The importance of clearly written patent claims
The Patent Prospecter blogged recently that inventors and the prosecutors they hire often fail to draft adequate patent claims, leading to a worthless patent.
According to the post, “[b]esides creativity, discipline and a fluency in English are key ingredients for an inventor to benefit from the U.S. patent system.” It goes on to assert that well written claims are both broad, to avoid infringement, and succinct to ensure precision in what’s being claimed.
This shines a spotlight on the importance of the patent translator. Obviously, he has only the source document to work with, whether well drafted or not. He cannot guess at what the prosecutor meant but did not adequately articulate. Yet he must make every effort to put himself in the head of the inventor and prosecutor to extract as much of the intended effect as possible; he must detect the precision and emphasis of the source patent and in turn emphasize those elements that are pivotal to the novelty of the invention.
As one comment to the Patent Prospector post suggests — and with which I fully agreed — the best way to achieve this is to work directly with the same translator on every job, so that he or she learns the subtleties of the invention.
I welcome patent translators to comment on what a difference it makes to work closely with a patent attorney on an ongoing basis rather than a one-off job.










2 responses so far ↓
1 MT // May 30, 2008 at 4:34 pm
I have never worked closely with a patent author, but when translating patents, as a translator, you are forced to render a translation that is very, very close to the original. When the source material is abysmal, the translation will be doubly so because the translator dare not take any liberty whatsoever. In many ways, patent translations are the complete opposite of fiction translations. I have at times been forced to use footnotes to explain that every instance of a source word X is being translated as target word Y–not because it makes the best sense in the target language but because the one-to-one equivalency reigns supreme. Otherwise one might question my own writing skills.
I’d love to hear some comments from translators who have worked with authors, too.
Great post.
2 Glenn // May 31, 2008 at 7:48 am
MT,
Thanks for your comment. You’re right, being able to defend your translation when the source is poorly written is important. And some clients do not like footnotes, either, which means you have to include a disclaimer when you return.
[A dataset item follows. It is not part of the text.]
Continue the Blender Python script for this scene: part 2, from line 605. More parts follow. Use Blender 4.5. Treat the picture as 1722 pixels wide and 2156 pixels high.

As you say, I think the constraints in other types of translation are not so great. Literature would seem to afford more liberty (or it certainly has for many translators whether they were given the liberty or just took it).
In my experience the great difference in translating literature as opposed to other things is that a [good] writer has a style that’s different than conventional language, so the translator must find an equivalent style that’s removed from the norm to the same degree. Many other translators on the other hand are striving for conventional ways of speaking by asking “how would an American lawyer/ doctor/ engineer, say this?”